Are health care CEOs unusually paid compared to CEOs? (They are not). As I said ultimately your selection in criteria is arbitrary.

The matter at hand here is some believe the income inequality is a problem. What ratio is acceptable to you?

2 comments

Regards your edit. I don’t have magical numbers to give you. I’m curious if you think that makes me wrong. But what I would like to see is a ratio where workers can buy a home, have a family, have some level of leisure, and be able to afford healthy food. That is not a reality today for people directly participating in the worlds largest market.

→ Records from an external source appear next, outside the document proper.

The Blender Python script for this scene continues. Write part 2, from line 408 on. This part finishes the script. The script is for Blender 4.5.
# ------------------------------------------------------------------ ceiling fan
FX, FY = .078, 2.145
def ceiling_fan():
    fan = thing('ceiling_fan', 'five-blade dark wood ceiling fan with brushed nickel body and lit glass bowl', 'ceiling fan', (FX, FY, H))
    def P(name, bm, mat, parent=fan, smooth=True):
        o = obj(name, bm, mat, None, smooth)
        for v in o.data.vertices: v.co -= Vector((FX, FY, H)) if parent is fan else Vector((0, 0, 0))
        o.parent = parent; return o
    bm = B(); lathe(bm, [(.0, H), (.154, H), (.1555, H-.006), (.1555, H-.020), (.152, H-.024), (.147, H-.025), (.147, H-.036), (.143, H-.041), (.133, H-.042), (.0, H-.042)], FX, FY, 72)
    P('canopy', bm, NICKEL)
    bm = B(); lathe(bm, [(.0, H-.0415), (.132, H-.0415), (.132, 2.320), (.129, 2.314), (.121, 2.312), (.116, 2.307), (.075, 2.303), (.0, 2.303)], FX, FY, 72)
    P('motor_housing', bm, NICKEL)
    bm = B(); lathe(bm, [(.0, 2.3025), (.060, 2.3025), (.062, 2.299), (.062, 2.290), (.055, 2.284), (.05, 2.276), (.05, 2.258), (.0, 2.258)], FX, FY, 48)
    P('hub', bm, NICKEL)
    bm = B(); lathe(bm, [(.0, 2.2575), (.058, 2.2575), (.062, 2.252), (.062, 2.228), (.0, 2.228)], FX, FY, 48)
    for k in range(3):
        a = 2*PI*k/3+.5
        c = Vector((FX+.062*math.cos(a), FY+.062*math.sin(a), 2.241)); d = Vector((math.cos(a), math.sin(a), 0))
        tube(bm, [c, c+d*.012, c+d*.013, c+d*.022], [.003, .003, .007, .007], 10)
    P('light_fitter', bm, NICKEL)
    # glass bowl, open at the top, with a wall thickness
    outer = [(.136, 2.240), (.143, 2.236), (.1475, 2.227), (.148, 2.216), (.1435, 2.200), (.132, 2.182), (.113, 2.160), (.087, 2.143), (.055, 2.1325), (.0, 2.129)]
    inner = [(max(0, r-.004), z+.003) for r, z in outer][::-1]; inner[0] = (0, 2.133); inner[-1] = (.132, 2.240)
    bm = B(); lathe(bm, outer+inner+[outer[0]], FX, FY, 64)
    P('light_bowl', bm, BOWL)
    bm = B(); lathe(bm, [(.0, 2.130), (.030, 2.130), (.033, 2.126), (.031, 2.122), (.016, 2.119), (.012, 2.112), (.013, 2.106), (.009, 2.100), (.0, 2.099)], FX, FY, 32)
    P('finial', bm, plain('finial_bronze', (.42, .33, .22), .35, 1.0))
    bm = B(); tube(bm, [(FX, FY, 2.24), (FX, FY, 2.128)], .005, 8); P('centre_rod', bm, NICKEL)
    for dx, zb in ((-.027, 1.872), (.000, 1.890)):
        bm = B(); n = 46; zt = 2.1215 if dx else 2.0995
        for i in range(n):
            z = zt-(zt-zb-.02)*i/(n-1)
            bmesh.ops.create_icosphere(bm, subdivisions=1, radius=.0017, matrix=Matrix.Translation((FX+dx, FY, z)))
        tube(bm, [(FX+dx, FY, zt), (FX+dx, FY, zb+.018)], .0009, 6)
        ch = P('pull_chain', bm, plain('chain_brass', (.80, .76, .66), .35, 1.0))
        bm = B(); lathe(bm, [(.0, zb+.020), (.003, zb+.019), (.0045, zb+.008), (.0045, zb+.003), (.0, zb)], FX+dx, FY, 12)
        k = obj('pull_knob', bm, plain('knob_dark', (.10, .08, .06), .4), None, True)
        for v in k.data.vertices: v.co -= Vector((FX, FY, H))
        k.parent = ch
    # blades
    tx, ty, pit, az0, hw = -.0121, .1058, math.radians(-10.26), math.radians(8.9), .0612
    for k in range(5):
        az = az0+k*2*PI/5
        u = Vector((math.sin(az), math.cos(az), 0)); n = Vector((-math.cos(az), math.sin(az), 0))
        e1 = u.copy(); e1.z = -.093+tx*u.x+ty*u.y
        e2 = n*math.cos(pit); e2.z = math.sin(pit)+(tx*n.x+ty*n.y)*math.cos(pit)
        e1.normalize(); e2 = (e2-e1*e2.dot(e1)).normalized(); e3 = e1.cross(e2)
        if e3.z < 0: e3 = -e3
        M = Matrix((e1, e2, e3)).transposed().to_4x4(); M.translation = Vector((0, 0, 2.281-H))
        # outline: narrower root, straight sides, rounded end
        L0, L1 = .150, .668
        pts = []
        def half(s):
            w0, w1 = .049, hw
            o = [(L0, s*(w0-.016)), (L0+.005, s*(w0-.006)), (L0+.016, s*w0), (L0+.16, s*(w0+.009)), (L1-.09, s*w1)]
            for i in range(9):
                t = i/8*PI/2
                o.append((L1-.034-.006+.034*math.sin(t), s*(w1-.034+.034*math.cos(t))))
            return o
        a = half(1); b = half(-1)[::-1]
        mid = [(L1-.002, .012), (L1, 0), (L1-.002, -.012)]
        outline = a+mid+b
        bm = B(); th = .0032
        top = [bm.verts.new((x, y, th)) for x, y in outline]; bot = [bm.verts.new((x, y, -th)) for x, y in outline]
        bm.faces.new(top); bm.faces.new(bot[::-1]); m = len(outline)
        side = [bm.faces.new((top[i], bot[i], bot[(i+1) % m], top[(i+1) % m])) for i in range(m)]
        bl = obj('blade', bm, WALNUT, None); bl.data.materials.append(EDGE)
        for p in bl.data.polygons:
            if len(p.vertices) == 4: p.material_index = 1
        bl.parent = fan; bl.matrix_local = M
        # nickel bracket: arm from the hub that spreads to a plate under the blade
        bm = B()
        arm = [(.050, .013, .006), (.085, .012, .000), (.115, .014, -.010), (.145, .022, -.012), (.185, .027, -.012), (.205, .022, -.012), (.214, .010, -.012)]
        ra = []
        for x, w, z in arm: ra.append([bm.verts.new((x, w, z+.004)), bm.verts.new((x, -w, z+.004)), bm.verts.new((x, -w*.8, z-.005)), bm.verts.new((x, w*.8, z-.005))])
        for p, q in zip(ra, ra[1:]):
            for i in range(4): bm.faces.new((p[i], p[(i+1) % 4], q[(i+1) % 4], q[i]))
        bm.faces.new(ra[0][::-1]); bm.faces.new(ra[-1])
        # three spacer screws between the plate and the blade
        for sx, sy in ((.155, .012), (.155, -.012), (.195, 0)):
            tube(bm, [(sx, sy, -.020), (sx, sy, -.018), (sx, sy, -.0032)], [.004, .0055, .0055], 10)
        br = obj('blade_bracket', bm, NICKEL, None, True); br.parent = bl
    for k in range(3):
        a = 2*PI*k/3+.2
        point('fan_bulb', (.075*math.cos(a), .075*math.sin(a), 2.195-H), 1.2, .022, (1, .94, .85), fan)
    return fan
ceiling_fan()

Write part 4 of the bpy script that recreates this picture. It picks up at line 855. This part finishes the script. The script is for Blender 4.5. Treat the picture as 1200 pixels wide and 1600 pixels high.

And also one that confers some sense of fairness. Tell me how this is at all fair to workers?

https://www.pewresearch.org/short-reads/2018/08/07/for-most-...

> workers can buy a home

Home ownership in the US is higher than in:

- New Zealand

- Sweden

- France

- Japan

- Austria

- Germany

- Switzerland

Home ownership in the US is lower than in:

- Kosovo

- Russia

- Norway

- Spain

- Italy

https://tradingeconomics.com/country-list/home-ownership-rat...

I’m not entirely sure your point here maybe you can explain
Happy to.

My point is that home ownership isn't something that workers in even some of the most enlightened countries have. In contrast, there's incredibly high home ownership in some places that have dubious quality of life.

And so it begs the question why home ownership is voiced as such an important need of workers? I would argue that the incentive structures should be more aligned around good shelter.

Home ownership has been advertised and indoctrinated in the psyche as The American Dream, but I would question that dream...

The vast majority of those countries have large inequality gaps. The only ones that don’t are listed under countries that have higher rates of home ownership

I’m not even about to begin to touch the notion that home ownership, which has been a staple of human history since time immemorial, is not important. That strikes me as a comment waayyy to deep in the kool aid

So now we’ve moved to comparing CEOs in different industries? Your own post compares executives to workers and workers to African workers. The post here talks about CEOs making vast additional sums while workers are getting pinched. Why are we suddenly comparing CEOs in healthcare to CEOs in other markets?